In Armenia, Anadolu Agency spoke to Minasyan Yervant, 72, a professor at Yerevan State University who agrees with Dogan.

Talking in the Cascade Area in central Yerevan, Minasyan said: “A rapprochement between the two countries actually cannot be done between only Turkey and Armenia.

“There are the bigger interests of some bigger countries,” Yervant says.

Relations between Ankara and Yerevan have also been poor owing to bitter disagreements over events in 1915 which the Armenian diaspora and government describe as ‘genocide.’

Turkey says that although Armenians died during deportations in 1915 many Turks also lost their lives in attacks carried out by Armenian gangs in Anatolia.

Five years ago this month, Turkey and Armenia signed protocols to normalize relations but the initiative eventually failed. Both countries subsequently blamed each other for the stalled talks.

Although relations with Turkey have consequences for Armenia’s economy, for Yervant – as for many Armenians – unemployment is the country’s biggest concern.

According to CIA data, the estimated unemployment rate in Armenia in 2011 was 18.4 percent. The former Soviet country ranks 152nd on the world unemployment list while Turkey ranks 101st with a 9.3 percent rate, according to 2013 estimates.

Aram Sarkisyan, 44, a police officer from Yerevan, also thinks unemployment is the biggest problem in the country.

“Cooperation is needed between the people of Turkey and Armenia. Everything is going to back to the old times when Armenians and Turkish people were friendlier to each other,” Sarkisyan tells Anadolu Agency.

With its almost three-million-strong population Armenia has struggled economically since independence from the Soviet Union in 1991.

Although the country supplied machine tools, textiles and other manufactured goods to the other Soviet republics during the Cold War era, today it is a small-scale agricultural country.

As both the Turkey and Azerbaijan borders are closed because of the Nagorno-Karabakh conflict, Armenia has only two open trade borders: Iran and Georgia.
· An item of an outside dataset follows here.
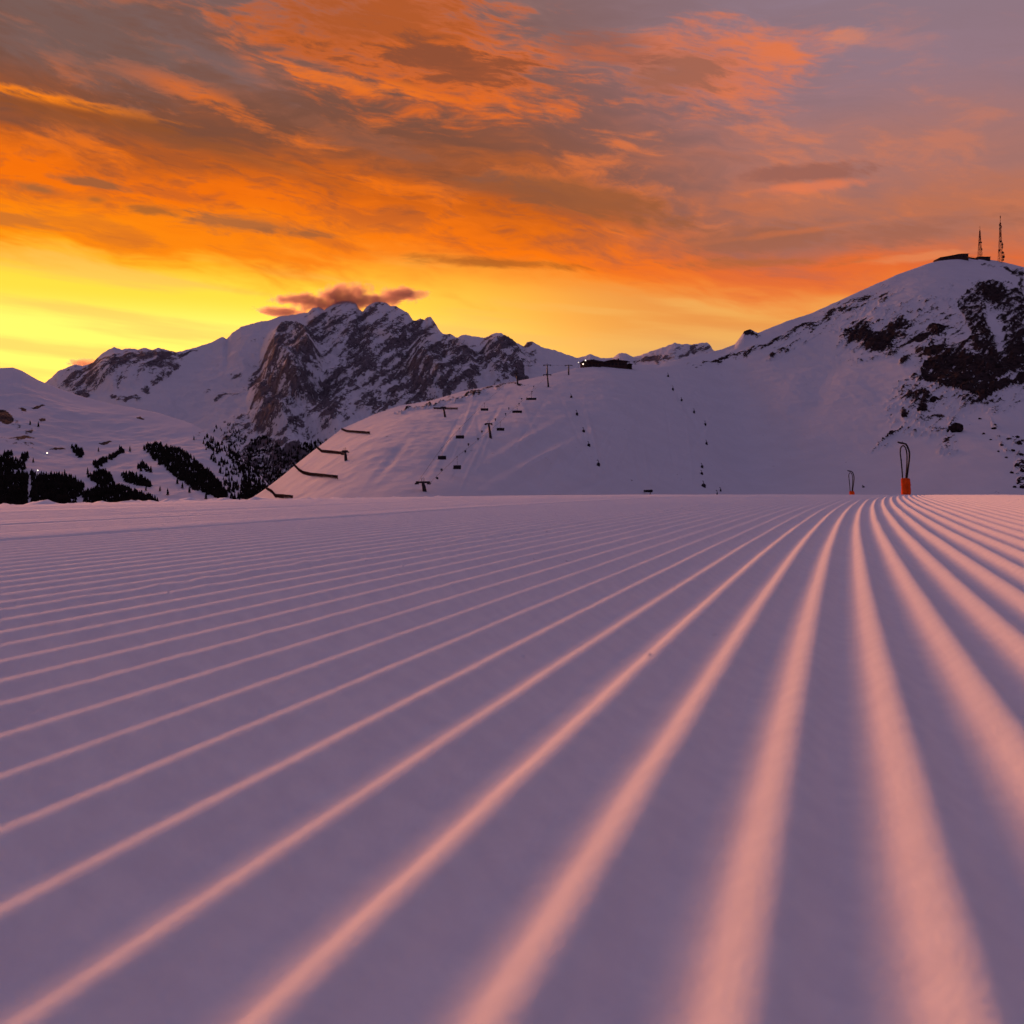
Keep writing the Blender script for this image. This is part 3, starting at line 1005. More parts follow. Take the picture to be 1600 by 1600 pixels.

According to CIA data, Armenia is now dependent on Russian commercial and governmental support; most key Armenian infrastructure is Russian-owned or managed.

Professor Yervant says opening the border between Turkey and Armenia depends on developments on the region.

“Whatever is happening in the world generally has a consequence. It is actually a clash of interest of bigger countries: the U.S.; the E.U.; and Russia,” he adds.

Officer Sarkisyan says he believes that the border will open soon: “It is going to be beneficial for both Turkey and Armenia.”

“We should have found a solution earlier,” he adds.

Speaking about Turkey and Armenian relations Israelyan Mariyam, 56, from Yerevan tells Anadolu Agency: “Whatever happened in the past we could maybe leave in the past.

“But for the centenary commemoration of the genocide, we would appreciate it if Turkish people would recognize genocide as a gesture.”

As Turkish-Armenian journalist Hrant Dink – assassinated by a Turkish nationalist in 2007 – summed up in his book ‘Turkey and Armenia’, the pair are “two close nations, two distant neighbors.”